◆ STATED PROBLEM ◆
Skip all pictures. Write out the data below from its first line through the line that contains "from mathutils.bvhtree import BVHTree".

◆ AVAILABLE DATA ◆
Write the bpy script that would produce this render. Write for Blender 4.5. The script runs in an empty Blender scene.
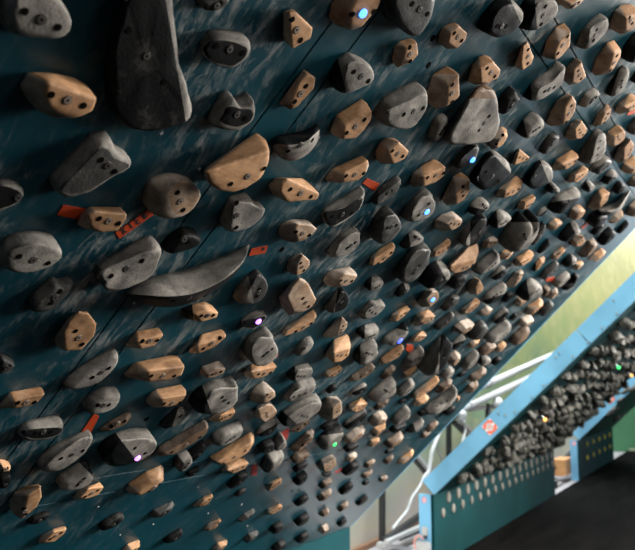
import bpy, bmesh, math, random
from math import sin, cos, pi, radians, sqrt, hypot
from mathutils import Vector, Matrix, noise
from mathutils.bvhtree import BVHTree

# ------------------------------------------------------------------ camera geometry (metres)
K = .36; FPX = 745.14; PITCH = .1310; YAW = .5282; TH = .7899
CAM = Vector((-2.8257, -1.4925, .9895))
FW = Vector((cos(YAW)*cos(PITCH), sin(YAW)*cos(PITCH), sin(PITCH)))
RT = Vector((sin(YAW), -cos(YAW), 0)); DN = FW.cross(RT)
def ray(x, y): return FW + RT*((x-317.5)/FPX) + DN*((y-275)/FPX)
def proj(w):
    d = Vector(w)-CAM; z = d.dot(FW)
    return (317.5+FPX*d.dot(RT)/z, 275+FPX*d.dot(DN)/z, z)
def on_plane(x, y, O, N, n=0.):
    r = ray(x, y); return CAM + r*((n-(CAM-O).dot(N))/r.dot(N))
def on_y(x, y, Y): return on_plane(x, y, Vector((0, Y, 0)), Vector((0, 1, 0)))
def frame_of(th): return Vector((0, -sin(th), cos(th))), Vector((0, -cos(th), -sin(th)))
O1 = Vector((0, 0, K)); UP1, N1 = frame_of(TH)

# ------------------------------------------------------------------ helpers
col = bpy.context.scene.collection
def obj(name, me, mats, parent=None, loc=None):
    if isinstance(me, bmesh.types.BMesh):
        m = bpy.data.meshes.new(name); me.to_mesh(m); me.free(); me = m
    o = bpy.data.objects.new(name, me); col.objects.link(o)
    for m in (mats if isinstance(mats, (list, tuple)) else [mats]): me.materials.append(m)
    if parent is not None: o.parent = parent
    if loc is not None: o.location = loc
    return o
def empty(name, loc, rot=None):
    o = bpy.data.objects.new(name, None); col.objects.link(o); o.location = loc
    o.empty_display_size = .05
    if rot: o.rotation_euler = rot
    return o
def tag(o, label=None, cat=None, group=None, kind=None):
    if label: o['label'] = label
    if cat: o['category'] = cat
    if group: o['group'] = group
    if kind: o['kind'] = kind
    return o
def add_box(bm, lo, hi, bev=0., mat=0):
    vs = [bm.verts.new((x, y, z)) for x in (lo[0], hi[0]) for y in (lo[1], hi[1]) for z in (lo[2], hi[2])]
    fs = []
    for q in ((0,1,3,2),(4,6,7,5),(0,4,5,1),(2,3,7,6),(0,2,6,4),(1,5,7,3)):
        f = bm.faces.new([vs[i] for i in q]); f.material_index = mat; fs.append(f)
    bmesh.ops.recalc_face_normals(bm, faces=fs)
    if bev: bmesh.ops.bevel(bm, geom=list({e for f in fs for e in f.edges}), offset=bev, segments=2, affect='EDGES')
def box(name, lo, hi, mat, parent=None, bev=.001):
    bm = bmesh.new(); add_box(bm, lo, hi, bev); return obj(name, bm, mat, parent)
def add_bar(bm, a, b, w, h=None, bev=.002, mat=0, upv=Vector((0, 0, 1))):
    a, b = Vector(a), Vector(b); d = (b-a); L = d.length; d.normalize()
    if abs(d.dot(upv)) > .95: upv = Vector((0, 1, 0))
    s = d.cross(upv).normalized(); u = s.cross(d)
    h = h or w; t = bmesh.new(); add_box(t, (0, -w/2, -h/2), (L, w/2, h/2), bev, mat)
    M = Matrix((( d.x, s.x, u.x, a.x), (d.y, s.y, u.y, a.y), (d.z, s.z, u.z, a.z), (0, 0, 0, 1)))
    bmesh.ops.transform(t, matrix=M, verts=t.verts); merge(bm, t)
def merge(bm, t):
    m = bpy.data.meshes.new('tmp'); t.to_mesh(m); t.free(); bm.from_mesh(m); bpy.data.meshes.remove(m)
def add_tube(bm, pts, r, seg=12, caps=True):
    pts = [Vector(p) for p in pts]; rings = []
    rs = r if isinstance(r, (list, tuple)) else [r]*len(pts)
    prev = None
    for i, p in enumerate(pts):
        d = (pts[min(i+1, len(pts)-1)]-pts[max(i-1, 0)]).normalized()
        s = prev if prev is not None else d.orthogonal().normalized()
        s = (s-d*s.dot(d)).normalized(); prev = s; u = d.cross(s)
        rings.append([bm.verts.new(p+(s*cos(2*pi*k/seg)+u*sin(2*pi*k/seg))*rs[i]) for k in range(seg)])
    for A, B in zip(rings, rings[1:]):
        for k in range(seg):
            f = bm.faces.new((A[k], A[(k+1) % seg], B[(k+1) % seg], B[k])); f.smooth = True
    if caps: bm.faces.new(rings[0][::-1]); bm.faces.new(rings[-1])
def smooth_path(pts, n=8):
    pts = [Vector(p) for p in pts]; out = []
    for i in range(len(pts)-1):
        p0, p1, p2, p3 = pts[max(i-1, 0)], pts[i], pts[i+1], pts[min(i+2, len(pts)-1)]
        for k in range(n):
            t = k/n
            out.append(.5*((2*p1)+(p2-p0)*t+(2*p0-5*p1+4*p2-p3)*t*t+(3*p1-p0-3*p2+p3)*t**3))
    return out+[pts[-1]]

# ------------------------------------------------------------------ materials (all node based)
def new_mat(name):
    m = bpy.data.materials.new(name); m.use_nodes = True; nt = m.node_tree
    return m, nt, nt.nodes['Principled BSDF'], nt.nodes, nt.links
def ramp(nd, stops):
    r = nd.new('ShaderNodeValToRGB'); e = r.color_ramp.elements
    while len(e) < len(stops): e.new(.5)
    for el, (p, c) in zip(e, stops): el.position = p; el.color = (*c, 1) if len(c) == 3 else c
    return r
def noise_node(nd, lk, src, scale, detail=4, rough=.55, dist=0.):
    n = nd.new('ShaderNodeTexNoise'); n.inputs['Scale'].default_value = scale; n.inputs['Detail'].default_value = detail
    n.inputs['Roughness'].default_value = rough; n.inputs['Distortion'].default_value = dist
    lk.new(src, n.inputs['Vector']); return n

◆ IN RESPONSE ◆
Write the bpy script that would produce this render. Write for Blender 4.5. The script runs in an empty Blender scene.
import bpy, bmesh, math, random
from math import sin, cos, pi, radians, sqrt, hypot
from mathutils import Vector, Matrix, noise
from mathutils.bvhtree import BVHTree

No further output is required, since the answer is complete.